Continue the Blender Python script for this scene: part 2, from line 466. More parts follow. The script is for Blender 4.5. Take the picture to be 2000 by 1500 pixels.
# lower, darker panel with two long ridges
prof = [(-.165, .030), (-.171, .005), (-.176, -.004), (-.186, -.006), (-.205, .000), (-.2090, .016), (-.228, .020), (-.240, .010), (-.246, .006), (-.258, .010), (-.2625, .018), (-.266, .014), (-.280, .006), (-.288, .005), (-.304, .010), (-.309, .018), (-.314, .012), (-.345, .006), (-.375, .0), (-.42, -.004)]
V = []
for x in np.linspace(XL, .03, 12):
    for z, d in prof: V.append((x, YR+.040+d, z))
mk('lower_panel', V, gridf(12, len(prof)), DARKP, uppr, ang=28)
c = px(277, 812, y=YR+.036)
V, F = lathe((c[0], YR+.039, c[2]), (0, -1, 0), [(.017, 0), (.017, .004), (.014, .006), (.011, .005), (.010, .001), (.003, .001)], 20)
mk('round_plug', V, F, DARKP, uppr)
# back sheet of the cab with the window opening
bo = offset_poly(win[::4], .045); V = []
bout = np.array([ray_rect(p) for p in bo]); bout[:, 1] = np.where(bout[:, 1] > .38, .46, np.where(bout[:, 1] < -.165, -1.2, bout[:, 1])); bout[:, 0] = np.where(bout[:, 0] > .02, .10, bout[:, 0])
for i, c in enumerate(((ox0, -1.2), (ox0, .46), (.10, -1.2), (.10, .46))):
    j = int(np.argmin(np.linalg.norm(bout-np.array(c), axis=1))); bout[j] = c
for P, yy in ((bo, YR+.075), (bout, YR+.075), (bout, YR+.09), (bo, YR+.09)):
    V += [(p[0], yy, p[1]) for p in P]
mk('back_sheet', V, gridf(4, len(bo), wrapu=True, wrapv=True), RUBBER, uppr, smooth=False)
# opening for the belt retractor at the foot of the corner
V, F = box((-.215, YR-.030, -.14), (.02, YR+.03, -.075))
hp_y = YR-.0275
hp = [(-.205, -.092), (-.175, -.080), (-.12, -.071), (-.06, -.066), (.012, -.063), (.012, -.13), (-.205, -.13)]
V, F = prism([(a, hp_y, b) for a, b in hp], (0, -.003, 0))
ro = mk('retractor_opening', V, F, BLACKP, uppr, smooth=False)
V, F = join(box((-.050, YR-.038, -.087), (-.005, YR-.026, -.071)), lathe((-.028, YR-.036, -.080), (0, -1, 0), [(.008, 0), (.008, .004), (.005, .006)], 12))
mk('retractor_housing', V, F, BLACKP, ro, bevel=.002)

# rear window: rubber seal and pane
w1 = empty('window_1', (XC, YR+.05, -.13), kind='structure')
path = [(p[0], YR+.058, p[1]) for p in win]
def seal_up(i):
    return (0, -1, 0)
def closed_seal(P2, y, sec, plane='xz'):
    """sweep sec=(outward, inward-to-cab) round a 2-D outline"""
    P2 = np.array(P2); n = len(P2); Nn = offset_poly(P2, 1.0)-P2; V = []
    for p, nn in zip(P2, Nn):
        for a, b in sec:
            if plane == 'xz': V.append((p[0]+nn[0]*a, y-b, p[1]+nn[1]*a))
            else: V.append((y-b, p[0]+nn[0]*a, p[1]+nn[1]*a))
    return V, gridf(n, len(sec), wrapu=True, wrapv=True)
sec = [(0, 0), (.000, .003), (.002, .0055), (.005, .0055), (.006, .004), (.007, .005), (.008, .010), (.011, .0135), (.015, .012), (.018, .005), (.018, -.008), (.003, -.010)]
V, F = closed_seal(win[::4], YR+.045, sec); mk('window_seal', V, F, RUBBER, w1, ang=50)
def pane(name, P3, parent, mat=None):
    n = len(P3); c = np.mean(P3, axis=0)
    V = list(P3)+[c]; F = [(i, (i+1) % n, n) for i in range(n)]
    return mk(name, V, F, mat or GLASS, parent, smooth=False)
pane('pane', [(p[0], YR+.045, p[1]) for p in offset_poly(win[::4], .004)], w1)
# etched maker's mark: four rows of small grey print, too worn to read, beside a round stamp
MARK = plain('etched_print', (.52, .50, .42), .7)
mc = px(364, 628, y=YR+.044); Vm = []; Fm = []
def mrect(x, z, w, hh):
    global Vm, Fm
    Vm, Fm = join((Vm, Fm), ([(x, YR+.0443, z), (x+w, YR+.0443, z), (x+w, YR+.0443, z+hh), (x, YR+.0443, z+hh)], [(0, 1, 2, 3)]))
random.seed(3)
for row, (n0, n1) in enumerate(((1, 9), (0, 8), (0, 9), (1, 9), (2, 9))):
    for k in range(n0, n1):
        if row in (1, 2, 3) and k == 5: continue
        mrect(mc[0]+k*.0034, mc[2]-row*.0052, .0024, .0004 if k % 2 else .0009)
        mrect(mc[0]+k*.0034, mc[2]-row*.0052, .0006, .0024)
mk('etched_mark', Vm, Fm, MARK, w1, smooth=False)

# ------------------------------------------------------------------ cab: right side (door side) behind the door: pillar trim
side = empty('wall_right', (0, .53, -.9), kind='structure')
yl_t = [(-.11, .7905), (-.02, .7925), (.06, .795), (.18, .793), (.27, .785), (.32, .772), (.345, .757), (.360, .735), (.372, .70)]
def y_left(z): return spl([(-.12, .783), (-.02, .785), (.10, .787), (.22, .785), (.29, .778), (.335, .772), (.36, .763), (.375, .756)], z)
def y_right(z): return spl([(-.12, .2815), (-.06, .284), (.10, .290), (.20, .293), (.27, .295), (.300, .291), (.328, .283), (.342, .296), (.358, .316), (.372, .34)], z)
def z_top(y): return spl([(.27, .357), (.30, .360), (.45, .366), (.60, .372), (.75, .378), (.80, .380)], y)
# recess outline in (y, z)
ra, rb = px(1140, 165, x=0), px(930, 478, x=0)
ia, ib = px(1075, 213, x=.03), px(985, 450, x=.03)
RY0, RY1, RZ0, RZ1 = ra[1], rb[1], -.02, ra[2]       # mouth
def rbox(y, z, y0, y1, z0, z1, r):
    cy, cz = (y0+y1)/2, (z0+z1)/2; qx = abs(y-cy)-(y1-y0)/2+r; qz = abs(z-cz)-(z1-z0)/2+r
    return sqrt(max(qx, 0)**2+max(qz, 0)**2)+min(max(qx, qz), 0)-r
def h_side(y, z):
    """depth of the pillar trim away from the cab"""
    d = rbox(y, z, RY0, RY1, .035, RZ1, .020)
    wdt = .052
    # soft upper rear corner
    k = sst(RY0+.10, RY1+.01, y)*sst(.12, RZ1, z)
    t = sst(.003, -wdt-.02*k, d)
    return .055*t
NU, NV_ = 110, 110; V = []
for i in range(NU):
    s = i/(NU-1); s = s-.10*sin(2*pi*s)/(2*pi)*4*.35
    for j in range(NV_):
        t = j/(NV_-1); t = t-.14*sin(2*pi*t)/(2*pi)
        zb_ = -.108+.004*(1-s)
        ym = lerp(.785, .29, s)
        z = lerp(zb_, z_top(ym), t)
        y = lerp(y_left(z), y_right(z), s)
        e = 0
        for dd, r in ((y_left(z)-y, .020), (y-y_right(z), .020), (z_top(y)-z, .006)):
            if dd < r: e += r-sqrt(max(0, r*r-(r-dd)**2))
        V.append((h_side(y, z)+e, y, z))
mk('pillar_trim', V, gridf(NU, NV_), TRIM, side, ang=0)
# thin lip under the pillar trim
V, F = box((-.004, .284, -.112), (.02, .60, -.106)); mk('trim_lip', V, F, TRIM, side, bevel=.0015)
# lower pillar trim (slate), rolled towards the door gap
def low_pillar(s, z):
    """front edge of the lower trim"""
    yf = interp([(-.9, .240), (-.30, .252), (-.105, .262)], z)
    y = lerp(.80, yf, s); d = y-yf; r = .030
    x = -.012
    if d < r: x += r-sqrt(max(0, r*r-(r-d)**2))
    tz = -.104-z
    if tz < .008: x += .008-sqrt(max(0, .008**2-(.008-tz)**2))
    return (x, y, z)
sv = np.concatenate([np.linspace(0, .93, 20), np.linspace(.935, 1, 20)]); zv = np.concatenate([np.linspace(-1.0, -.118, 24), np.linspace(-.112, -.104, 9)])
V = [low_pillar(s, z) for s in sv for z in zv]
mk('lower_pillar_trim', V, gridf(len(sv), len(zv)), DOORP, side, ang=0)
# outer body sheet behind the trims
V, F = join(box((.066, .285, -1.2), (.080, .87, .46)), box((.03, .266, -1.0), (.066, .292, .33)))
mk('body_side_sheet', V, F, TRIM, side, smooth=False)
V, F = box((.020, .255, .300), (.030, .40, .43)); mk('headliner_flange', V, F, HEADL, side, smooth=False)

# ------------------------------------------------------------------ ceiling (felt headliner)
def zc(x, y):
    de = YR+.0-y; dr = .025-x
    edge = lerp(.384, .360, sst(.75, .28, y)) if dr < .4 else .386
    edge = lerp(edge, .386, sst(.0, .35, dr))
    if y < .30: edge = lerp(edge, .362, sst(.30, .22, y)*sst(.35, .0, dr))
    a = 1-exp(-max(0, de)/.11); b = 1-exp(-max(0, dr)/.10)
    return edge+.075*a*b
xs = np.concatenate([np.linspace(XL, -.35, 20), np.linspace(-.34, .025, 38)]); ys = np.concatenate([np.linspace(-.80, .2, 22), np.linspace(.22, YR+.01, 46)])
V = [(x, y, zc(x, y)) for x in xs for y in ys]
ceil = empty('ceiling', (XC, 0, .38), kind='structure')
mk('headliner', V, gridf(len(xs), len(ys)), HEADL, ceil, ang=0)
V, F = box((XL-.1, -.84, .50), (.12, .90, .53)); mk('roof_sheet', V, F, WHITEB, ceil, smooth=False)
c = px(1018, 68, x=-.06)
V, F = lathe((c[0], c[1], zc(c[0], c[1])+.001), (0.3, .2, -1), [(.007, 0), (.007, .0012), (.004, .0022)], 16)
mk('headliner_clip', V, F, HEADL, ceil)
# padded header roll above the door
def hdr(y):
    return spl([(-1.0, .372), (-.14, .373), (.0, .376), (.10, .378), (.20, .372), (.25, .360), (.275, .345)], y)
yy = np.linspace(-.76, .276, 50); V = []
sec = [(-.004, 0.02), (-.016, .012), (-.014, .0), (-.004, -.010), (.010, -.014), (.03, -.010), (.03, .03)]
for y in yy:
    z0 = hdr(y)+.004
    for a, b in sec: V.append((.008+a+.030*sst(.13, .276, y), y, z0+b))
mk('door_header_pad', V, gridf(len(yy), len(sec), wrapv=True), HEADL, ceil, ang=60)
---
▶ Aim: Determine how many lines of the data contain "from" and give nothing but that number.

▶ Solution to the problem: 2